If Wisconsin can win a project like Foxconn, why can’t Minnesota even compete for it? One analyst identifies some of the factors in Wisconsin’s favor:

* Wisconsin already has a very large manufacturing base. Though the state’s motto is “America’s Dairyland,” Wisconsin has the second-largest manufacturing base of any state in the union (Indiana is first). Among other things, this means that Wisconsin has the technical schools and university system to train the numerous technicians, engineers, and so forth who will be in demand by the new plant (and the technical colleges and local university campuses are already making plans for the expected expansions).

* Since the Walker Revolution of 2010 — when the Republicans took over nearly all state-wide offices as well as control of both houses of the state legislature — a number of reforms have made Wisconsin a far more attractive state in which to do business than was the case previously. These include reductions in income and property taxes, balancing of the state budget by curtailing public employee unions and restricting spending, the passage of a “right to work” law, and a much friendlier regulatory climate than was the case previously. Prior to the Republican takeover in 2010, Wisconsin had been ranked near the bottom of states in which one might want to do business, and numerous companies were considering leaving the state or curtailing their operations there. Now, it is considered in some rankings to be among the top five.

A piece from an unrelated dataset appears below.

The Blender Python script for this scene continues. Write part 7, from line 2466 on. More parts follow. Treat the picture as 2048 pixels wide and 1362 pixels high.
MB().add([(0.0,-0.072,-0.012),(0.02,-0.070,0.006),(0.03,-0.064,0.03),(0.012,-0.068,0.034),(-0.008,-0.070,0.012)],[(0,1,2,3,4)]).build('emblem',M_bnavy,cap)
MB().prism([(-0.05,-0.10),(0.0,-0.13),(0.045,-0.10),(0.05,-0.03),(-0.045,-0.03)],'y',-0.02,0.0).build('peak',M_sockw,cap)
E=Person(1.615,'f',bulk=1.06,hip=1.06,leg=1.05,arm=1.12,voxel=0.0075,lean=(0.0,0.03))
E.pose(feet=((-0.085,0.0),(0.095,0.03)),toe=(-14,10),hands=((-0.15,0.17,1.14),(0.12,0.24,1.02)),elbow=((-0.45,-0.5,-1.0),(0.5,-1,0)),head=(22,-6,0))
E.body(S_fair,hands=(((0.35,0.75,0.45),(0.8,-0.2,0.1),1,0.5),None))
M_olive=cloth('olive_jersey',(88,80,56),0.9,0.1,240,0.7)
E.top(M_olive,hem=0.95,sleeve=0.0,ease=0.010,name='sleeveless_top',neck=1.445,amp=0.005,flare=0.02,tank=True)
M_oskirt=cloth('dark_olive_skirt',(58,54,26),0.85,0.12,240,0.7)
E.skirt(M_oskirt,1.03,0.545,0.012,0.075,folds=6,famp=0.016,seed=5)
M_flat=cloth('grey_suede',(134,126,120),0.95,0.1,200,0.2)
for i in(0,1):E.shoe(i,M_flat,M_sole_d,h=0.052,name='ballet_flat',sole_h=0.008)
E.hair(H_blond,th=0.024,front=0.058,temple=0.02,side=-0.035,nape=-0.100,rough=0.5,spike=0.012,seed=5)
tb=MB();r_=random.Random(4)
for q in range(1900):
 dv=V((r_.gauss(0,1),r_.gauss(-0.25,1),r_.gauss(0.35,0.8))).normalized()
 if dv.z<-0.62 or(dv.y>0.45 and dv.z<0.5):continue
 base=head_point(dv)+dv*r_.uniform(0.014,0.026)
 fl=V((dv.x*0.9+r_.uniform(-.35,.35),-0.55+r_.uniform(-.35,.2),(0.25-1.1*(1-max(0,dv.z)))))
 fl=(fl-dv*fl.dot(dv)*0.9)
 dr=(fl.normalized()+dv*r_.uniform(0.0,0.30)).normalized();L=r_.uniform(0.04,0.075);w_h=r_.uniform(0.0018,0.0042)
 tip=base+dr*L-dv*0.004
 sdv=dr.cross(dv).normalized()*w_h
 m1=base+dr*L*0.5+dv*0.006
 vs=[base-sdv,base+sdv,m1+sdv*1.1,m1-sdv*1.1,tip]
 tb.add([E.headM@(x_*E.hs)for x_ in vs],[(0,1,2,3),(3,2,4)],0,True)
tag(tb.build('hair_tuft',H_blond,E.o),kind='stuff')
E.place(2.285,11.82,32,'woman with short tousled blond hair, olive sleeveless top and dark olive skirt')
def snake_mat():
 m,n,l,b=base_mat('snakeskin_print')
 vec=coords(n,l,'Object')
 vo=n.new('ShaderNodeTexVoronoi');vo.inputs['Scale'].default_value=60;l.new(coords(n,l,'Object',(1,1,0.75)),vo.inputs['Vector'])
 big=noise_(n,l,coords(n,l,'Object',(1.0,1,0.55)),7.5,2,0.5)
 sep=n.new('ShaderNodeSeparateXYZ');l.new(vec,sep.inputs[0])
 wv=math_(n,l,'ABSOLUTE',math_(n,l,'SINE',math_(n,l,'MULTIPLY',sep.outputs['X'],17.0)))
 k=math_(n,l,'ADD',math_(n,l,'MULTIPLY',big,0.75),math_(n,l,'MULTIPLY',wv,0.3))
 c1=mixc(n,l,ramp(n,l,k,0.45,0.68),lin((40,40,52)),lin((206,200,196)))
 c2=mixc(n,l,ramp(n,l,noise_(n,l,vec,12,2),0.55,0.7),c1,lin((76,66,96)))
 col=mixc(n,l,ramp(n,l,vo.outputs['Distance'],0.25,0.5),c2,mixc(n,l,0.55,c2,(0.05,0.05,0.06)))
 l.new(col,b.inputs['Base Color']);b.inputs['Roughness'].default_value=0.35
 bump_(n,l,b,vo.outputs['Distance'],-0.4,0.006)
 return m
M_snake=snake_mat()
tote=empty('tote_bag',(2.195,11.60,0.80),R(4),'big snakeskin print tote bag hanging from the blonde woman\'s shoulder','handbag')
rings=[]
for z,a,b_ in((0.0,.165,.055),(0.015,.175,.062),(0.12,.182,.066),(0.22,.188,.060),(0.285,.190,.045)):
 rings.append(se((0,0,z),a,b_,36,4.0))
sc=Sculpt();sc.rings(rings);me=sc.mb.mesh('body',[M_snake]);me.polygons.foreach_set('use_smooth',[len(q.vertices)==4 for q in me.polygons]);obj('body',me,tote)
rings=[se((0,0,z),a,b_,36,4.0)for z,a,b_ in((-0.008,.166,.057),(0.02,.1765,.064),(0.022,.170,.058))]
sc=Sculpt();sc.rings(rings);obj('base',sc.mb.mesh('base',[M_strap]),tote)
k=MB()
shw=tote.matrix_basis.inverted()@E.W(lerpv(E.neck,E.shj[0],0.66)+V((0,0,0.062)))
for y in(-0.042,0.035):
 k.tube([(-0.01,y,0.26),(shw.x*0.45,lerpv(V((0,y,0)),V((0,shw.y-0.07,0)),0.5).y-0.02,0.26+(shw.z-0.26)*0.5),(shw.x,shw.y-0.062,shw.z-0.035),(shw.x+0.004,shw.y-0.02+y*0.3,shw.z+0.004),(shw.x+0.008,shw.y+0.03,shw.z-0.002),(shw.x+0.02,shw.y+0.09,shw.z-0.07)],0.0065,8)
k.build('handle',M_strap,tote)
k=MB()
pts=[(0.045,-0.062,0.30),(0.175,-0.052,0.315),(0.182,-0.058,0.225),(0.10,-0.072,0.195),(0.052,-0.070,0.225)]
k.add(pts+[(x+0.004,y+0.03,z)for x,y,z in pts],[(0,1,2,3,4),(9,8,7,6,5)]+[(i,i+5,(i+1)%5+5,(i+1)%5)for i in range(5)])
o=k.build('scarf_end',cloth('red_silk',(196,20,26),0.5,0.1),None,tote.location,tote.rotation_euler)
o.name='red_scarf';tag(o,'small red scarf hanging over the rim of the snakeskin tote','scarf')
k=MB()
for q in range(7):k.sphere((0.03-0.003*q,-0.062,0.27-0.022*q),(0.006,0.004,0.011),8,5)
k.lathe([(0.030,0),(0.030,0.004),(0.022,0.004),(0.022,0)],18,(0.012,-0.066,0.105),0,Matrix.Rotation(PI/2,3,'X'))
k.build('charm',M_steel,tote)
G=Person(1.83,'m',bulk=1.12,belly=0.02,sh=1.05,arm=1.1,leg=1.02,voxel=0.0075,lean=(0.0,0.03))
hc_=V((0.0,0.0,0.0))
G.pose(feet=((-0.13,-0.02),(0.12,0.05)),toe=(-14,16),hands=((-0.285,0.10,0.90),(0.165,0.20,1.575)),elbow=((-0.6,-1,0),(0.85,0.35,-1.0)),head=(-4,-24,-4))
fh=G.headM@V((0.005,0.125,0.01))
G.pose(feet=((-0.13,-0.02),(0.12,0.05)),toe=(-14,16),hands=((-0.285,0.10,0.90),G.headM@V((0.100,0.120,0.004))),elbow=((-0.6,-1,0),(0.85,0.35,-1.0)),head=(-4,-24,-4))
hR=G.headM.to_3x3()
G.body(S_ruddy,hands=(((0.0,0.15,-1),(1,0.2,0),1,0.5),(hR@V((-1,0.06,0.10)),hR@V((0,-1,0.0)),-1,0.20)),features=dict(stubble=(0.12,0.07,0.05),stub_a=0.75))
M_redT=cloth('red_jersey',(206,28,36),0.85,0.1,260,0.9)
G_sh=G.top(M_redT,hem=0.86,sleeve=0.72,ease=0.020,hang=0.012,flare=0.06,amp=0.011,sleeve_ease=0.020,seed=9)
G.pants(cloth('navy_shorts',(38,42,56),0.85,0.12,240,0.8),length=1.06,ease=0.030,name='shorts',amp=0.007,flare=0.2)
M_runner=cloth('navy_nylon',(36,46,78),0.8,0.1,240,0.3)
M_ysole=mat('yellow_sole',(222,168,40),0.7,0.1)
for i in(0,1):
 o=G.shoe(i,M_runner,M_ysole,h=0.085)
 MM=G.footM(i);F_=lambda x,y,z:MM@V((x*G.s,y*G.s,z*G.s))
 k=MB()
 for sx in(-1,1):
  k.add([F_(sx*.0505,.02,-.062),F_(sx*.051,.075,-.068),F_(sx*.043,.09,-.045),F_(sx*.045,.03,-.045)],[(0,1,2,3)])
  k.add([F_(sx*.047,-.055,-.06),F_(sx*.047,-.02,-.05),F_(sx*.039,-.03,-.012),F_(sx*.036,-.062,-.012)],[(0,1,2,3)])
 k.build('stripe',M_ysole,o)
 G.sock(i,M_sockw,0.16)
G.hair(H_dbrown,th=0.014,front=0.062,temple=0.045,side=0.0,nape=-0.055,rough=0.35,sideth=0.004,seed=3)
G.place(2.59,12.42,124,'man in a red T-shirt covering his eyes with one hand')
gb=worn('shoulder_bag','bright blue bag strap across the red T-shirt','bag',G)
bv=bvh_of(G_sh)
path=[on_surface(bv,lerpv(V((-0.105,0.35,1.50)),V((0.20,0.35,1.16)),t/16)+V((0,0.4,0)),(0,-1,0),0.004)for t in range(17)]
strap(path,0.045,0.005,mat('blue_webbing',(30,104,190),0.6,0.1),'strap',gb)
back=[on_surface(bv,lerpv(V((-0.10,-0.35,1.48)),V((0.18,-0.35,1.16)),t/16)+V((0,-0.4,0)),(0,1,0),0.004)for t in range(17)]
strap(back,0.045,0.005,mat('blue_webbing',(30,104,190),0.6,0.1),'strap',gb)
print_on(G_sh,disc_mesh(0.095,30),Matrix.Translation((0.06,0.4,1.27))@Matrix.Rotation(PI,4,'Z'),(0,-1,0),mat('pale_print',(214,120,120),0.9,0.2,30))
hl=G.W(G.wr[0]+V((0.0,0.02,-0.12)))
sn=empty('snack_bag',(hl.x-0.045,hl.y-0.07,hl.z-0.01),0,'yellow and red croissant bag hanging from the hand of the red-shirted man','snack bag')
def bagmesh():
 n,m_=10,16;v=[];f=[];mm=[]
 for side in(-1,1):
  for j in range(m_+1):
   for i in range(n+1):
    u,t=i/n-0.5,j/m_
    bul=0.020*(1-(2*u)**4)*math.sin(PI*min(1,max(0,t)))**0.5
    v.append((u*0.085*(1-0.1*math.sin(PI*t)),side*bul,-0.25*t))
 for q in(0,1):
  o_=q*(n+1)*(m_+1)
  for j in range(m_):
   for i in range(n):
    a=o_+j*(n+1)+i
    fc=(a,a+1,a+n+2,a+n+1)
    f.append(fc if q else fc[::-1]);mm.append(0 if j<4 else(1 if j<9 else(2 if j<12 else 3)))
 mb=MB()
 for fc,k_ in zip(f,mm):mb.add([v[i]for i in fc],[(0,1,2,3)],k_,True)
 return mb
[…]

* MLCD manufacture requires access to plentiful supplies of water, and Lake Michigan fills the bill very nicely.

* Location, location, location: Located near the geographical center of the country, shipments to and from the plant to destinations throughout North America can be made in a very cost-effective and economic manner. Proximity to both Mitchell International Airport in Milwaukee and O’Hare in Chicago, as well as smaller regional airports in Racine and Kenosha Counties (where sites for the plant are being considered) are certainly a plus as well.

There was a time when Minnesota could have competed with Wisconsin, Indiana, Texas and other states for major industrial projects. Are those days gone?

In order to get the Foxconn project, Wisconsin had to contribute value. The contributions that have been identified include refundable tax credits and expansion of Highway 94:

As an inducement to settle in Wisconsin, the state is offering an incentive package totaling some $3B, to be paid out over 15 years as the company ramps up. These include capital improvements in the region, such as the widening of I-94, the highway which connects the Milwaukee area to Chicago, to four lands from the present three.

There may be subsidies in the Wisconsin package, but reduced tax rates, if that is what we are talking about, are not a subsidy. Nor is expanding a highway in response to anticipated demand. It is also not something that is likely to happen in Minnesota. In Minnesota, the responsible authorities are more likely to shrink roadways to add bicycle lanes than to add traffic capacity.

Is Minnesota still able to compete for major industrial projects? In the Foxconn instance, did Minnesota even try? If not, why not? These are questions that one might expect Minnesota journalists to ask, but so far we have seen only silence from Minnesota’s press.